In our fourth and final country, Thailand, we finally found the tropical paradise, unblemished by rain, that we had been searching for. On the island of Koh Lanta, the beaches go on for miles, literally. Since there is so much sand and so few people, many beaches are deserted in the off season. By day, we had Ao Klong Jark, or Waterfall Bay, all to ourselves (left), and our view of Klong Nin Beach, from Diamond Cliff restaurant, was completely person-free (right).
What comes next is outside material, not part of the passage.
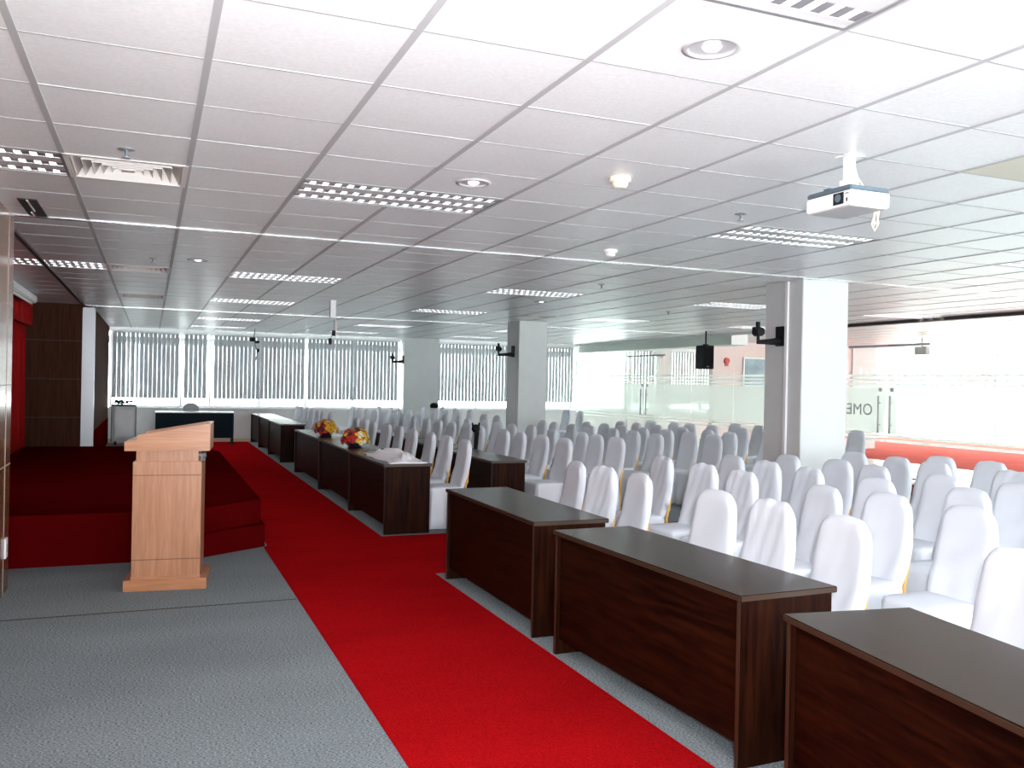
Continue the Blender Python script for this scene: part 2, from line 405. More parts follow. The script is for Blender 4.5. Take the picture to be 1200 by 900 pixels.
# ---- glass partition at XG: panes, doors, frosted film, stripes
FZ = dict(low=(0.90, 1.70), s=[(0.755, 0.80), (0.84, 0.88), (1.725, 1.765), (1.80, 1.84), (1.875, 1.92)])
def frosted(parent, y0, y1):
    bm = bmesh.new()
    box(bm, XG - 0.0085, y0, FZ['low'][0], XG - 0.0065, y1, FZ['low'][1])
    obj('frosted_film', bm, M['film'], parent)
    bm = bmesh.new()
    for a, b in FZ['s']: box(bm, XG - 0.0085, y0, a, XG - 0.0065, y1, b)
    obj('frosted_stripes', bm, M['stripe'], parent)
edges = [-3.0, -0.6, 1.7, 4.0, 6.3, 8.6, 10.62, 11.52, 12.42, 14.1, 15.8, 17.4, 18.58, 19.50, 20.42, 22.0, 23.5]
door_panes = {(10.62, 11.52), (11.52, 12.42), (18.58, 19.50), (19.50, 20.42)}
wn = 5; dn = 1
for a, b in zip(edges, edges[1:]):
    if (a, b) in door_panes:
        d = struct(obj('door_%d' % dn, bx(XG - 0.006, a + 0.006, 0.012, XG + 0.006, b - 0.006, 2.42), M['glass']))
        dn += 1
        near_side = (a, b) in ((10.62, 11.52), (18.58, 19.50))
        hy = b - 0.13 if near_side else a + 0.13
        for side in (-1, 1):
            bm = bmesh.new()
            cyl(bm, (XG + side*0.055, hy, 0.90), (XG + side*0.055, hy, 1.55), 0.014, n=12)
            for z in (1.05, 1.42): cyl(bm, (XG + side*0.006, hy, z), (XG + side*0.055, hy, z), 0.009, n=10)
            obj('pull_handle', bm, M['steel' if side > 0 else 'grey_plastic'], d, smooth=True)
        bm = bmesh.new(); box(bm, XG - 0.012, a + 0.006, 0.0, XG + 0.012, b - 0.006, 0.05); box(bm, XG - 0.012, a + 0.006, 2.39, XG + 0.012, b - 0.006, 2.43)
        obj('door_rail', bm, M['steel'], d)
        bm = bmesh.new(); box(bm, XG - 0.02, hy - 0.03, 1.62, XG + 0.02, hy + 0.03, 1.68)
        obj('door_lock', bm, M['grey_plastic'], d)
        frosted(d, a + 0.006, b - 0.006)
        obj('head_pane', bx(XG - 0.006, a + 0.006, 2.44, XG + 0.006, b - 0.006, CEIL - 0.05), M['glass'], d)
        if (a, b) == (11.52, 12.42):
            cu = bpy.data.curves.new('lettering', 'FONT'); cu.body = 'OME'; cu.size = 0.285; cu.extrude = 0.0006; cu.space_character = 1.05
            to = bpy.data.objects.new('lettering_tmp', cu); COL.objects.link(to)
            bpy.context.view_layer.update()
            dg = bpy.context.evaluated_depsgraph_get()
            me = bpy.data.meshes.new_from_object(to.evaluated_get(dg))
            bpy.data.objects.remove(to)
            xs = [v.co.x for v in me.vertices]; w = max(xs) - min(xs); x_0 = min(xs); f = 0.60 / w
            me.transform(Matrix.Translation((0, 0, 0)) @ Matrix.Diagonal((f, 1, 1, 1)) @ Matrix.Translation((-x_0, 0, 0)))
            me.transform(Matrix(((0, 0, 1, XG - 0.0105), (1, 0, 0, 11.83), (0, 1, 0, 1.205), (0, 0, 0, 1))))
            me.materials.append(M['letter'])
            lo = bpy.data.objects.new('lettering', me); COL.objects.link(lo); lo.parent = d
            lo['label'] = 'grey letters on the frosted glass, mirrored from inside'
    else:
        w = struct(obj('window_%d' % wn, bx(XG - 0.006, a + 0.004, 0.012, XG + 0.006, b - 0.004, CEIL - 0.05), M['glass'])); wn += 1
        frosted(w, a + 0.004, b - 0.004)
        bm = bmesh.new(); box(bm, XG - 0.015, a + 0.004, 0.0, XG + 0.015, b - 0.004, 0.03)
        obj('floor_channel', bm, M['steel'], w)

# ---- lobby beyond the glass
struct(obj('wall_lobby', bx(13.4, 19.0, 0, 18.8, 19.15, CEIL), M['pinkwall']))
bm = bmesh.new()
for y in [0.5 + 2.4*k for k in range(0, 11)]: box(bm, XE - 0.04, y - 0.03, 0, XE + 0.04, y + 0.03, CEIL)
box(bm, XE - 0.039, 0.5, 0, XE + 0.039, 24.5, 0.06); box(bm, XE - 0.039, 0.5, CEIL - 0.05, XE + 0.039, 24.5, CEIL)
w = struct(obj('window_%d' % wn, bm, M['frame_white']))
for k in range(10):
    obj('pane', bx(XE - 0.004, 0.53 + 2.4*k, 0.06, XE + 0.004, 2.87 + 2.4*k, CEIL - 0.05), M['glass'], w)
struct(obj('wall_lobby_bulkhead', bx(XG + 0.06, 16.0, 2.58, XG + 0.5, YF, CEIL - 0.01), M['whitewall']))

struct(obj('column_lobby_end', bx(18.0, 18.95, 0, 18.85, 19.2, CEIL), M['col']))
t = thing('wall_picture', 'large blue-grey picture on the lobby wall, seen through glass left of the near column', 'picture', (14.95, 18.99, 0.9))
obj('canvas', bx(-0.58, -0.03, 0.0, 0.58, -0.008, 1.5), M['picture'], t)
bm = bmesh.new()
for a in ((-0.62,-0.035,-0.04,0.62,-0.004,0.0), (-0.62,-0.035,1.5,0.62,-0.004,1.54), (-0.62,-0.035,0,-0.58,-0.004,1.5), (0.58,-0.035,0,0.62,-0.004,1.5)): box(bm, *a)
obj('picture_frame', bm, M['frame_white'], t)
t = thing('fire_bell', 'small red fire alarm bell high on the pink lobby wall beside the hanging speaker', 'alarm', (13.82, 19.002, 2.33))
bm = bmesh.new(); cyl(bm, (0,0,0), (0,-0.05,0), 0.09, 0.075, 20); obj('gong', bm, M['red_plastic'], t, smooth=False)
bm = bmesh.new(); box(bm, -0.05, -0.03, -0.14, 0.05, 0.005, -0.06); obj('striker_box', bm, M['red_plastic'], t)

# small fittings hanging in the lobby
t = thing('security_camera', 'white security camera hanging from the lobby ceiling beyond the far glass doors', 'camera', (12.6, 20.4, 2.45))
bm = bmesh.new(); cyl(bm, (0, 0, 0.10), (0, 0, CEIL - 2.45), 0.02, n=10); box(bm, -0.03, -0.03, 0.07, 0.03, 0.03, 0.12); obj('mount', bm, M['white_plastic'], t)
bm = bmesh.new(); cyl(bm, (-0.16, -0.02, 0.09), (0.10, -0.06, 0.0), 0.055, n=16); obj('camera_body', bm, M['white_plastic'], t)
bm = bmesh.new(); cyl(bm, (0.10, -0.06, 0.0), (0.12, -0.063, -0.007), 0.045, n=14); obj('lens', bm, M['grey_plastic'], t)
t = thing('hanging_box', 'small dark grey box hanging from the lobby ceiling before the bright windows', 'box', (16.0, 14.75, 2.55))
obj('case', bx(-0.06, -0.16, -0.09, 0.06, 0.16, 0.09), M['grey_plastic'], t, bevel=0.008)
bm = bmesh.new(); cyl(bm, (0, 0, 0.088), (0, 0, CEIL - 2.55), 0.015, n=10); obj('hanger_rod', bm, M['grey_plastic'], t)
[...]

Even the beach at the island's key attraction, Mu Koh Lanta National Park, was bare for a while (top left). We took a dip in its water and some shelter in its shade after a sweaty hike to the defunct lighthouse (top right). The lighthouse wasn't much to look at, but the view back toward Krabi Town on the mainland was worth carefully picking footholds on the precarious path (bottom).As if Koh Lanta isn't beautiful enough, the "thing to do" while staying there is take a 4 Islands Tour, which takes you to other, mostly smaller, islands farther out in the Andaman Sea. Even though there were plenty of snorkeling boats at Koh Chueak, they didn't scare away the sharks and eels (left); in fact, the former scared the bejesus out of an elementary-school girl on our trip, and the latter did the same for a 38-year-old woman from Ohio. Koh Ngai was a much more relaxing place, where we ate lunch and I waded out to snorkel again at the drop-off of the reef (right). I saw some more eels, but they weren't as scary on a full stomach, for some reason.
Before lunch, we snorkelled at another reef rock, Koh Ma, but our fellow tourists were obviously ready for a respite, so it was a short stop. But I think everyone wanted to linger longer at Emerald Cave, or Morakot Cave, on Koh Mook (top left). The water was so clear and the cliffs so steep that it looked like a movie set (top right); actually, it is a place where pirates hid out from their pursuers because in high tide, the cave is undetectable. Morakot can be accessed only during certain times of day by swimming through small channels with strong currents, thus the need for life jackets (bottom).
As much fun as we had during the day, the beaches were even more blissful by night. Our first night we were treated to a spectacular sunset as we strolled the beach outside our bungalow on Kantiang Bay (left). From there, we hiked to the viewpoint at Noon restaurant to see the sun fully sink beneath the sea. The view there was so nice, our last night we watched the sunset from Bamboo Bay, around the corner from Kantiang and down the hill from Noon (right).
As if the heavens were rewarding us for our perseverance, we also saw a wonderful sunset from Diamond Cliff restaurant (left), which only got better as we rode back to our bungalow on our rented motorbike. The colors were so stunning that, although we preferred not to be on the road at night, we had to stop for just a few more photos (right).
After Koh Lanta, it was hard to appreciate the bustle of Bangkok, especially the tourist hustle on Khao San Road, where vendors pitch everything from scorpions spiked on sticks to designer suits sewn on demand (left). So we escaped to the riverfront, including the less frenzied and pressurized Soi Rambuttri and Phra Sumen Fort (right).
Our hotel provided us with nice views of the river, including its old-fashioned teak houses and the much more modern Rama VIII bridge (left). The bridge provided an excellent landmark for our ferry stop. In fact, many landmarks, such as Wat Rakhangkhositraram Woramahawihan, are viewable from the ferries, especially the Chao Phraya Express, the blue-flagged route with stops geared toward tourists (right).
Other attractions were best seen on foot. We wound through the avenues and alleys of Chinatown, dodging scooters to see all the market stalls (left). At the end of Chinatown's main drag, Charoenkrung Road, lies the neighborhood's colorful gate and Wat Traimit, home of the Golden Buddha, the largest solid-gold statue in the world (right).
On the Metro from Chinatown to Sukhumvit, we transported ourselves from the Far East to Great Britain. In this district, home to many international residents, we dropped in for pints at The Black Swan, with a draft selection straight out of Sheffield (left), and The Londoner Brew Pub, a microbrewery with a less than spectacular bitter on tap (right).
Our last stop in Bangkok before boarding the plane back to Pakistan was one connected to the ol' U.S. of A. The Jim Thompson House pays respect to a former CIA agent who contributed to the tourism and silk industries in Thailand (left). On the property, craftsmen demonstrate the art of silk making, starting with the delicate pulling of thread from boiling cocoons (right).
With one train ride to the airport, we shed our protective shell of travel and entered the "real world." Possibly, I didn't fully emerge, as within 48 hours, I was already planning a return to Southeast Asia for our next R&R.